Amish Acres

Violent storms all night give way to a compensatory drizzle at dawn. And yoga beneath the white noise of a million leaves catching and releasing rain. An awareness further. Deeper.

The poetry is gone. Those aching moments branching outward from the chest into the center of the throat have diffused into some sort of vacuous condemnation. To mourn words only highlights the foolishness of their play in the first place. At least, one tells you that in order to proselytize.

Even sentences are some sort of open window, catching a current heading somewhere else. My selfishness is tempered by the other, and I think that's why I was born a Libra. I want to go. I have to stay. October stars anchor what I mean to loose.
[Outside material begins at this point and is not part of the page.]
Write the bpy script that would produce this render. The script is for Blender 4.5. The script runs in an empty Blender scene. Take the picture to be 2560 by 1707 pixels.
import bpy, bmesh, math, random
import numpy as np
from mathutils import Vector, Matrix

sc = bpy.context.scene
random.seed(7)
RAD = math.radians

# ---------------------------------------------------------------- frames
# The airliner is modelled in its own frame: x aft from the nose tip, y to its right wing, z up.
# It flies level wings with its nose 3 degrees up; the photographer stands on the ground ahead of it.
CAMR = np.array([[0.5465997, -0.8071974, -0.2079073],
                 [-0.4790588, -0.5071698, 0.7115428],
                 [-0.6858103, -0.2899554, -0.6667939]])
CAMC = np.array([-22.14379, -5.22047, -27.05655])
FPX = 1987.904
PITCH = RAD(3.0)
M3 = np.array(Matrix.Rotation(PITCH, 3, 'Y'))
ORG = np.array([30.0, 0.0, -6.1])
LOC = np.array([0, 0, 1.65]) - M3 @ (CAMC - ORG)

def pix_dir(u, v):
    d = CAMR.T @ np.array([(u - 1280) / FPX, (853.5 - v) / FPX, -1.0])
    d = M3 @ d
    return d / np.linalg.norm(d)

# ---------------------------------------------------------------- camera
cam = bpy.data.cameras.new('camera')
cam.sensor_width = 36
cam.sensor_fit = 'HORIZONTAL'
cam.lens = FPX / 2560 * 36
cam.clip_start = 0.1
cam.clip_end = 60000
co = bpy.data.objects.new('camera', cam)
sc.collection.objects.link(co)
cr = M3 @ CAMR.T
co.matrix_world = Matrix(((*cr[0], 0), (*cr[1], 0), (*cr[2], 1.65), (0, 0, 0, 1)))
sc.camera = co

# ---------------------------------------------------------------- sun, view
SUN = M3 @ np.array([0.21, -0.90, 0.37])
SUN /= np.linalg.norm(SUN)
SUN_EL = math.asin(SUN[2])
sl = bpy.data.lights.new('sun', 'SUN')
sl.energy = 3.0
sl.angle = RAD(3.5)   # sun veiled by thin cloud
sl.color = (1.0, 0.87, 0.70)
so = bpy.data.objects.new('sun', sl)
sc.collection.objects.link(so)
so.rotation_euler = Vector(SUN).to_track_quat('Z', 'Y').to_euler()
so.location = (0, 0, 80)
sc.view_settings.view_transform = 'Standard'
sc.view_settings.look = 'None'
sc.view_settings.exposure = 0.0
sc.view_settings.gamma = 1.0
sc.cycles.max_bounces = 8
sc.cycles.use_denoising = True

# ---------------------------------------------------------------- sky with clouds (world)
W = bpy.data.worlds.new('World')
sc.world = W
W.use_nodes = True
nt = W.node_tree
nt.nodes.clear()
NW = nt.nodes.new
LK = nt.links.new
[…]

At the wedding we slow-danced to one of those timeless songs that always makes you feel like you can be tucked into each other's chest forever. The old Amish barn, a heavy harvest moon, the smell of hay and bundled corn stalks mingling with peachiest pie I've ever tasted . . . why not celebrate vows and commitment and two young hearts choosing to farm the land together? No one's asking, but is the marriage form something to believe in? White dress, best man speeches, tossing the bouquet; we keep it all on repeat. Partners hold fast to an institution that resists change and infiltration. Yet every moment in life is new, pressing against expectation and boundary.

Balance. Weighing the means. Libra bones rattling the cage in the name of Love.

October bears down on the core, and she honestly cannot tell you what is going to happen.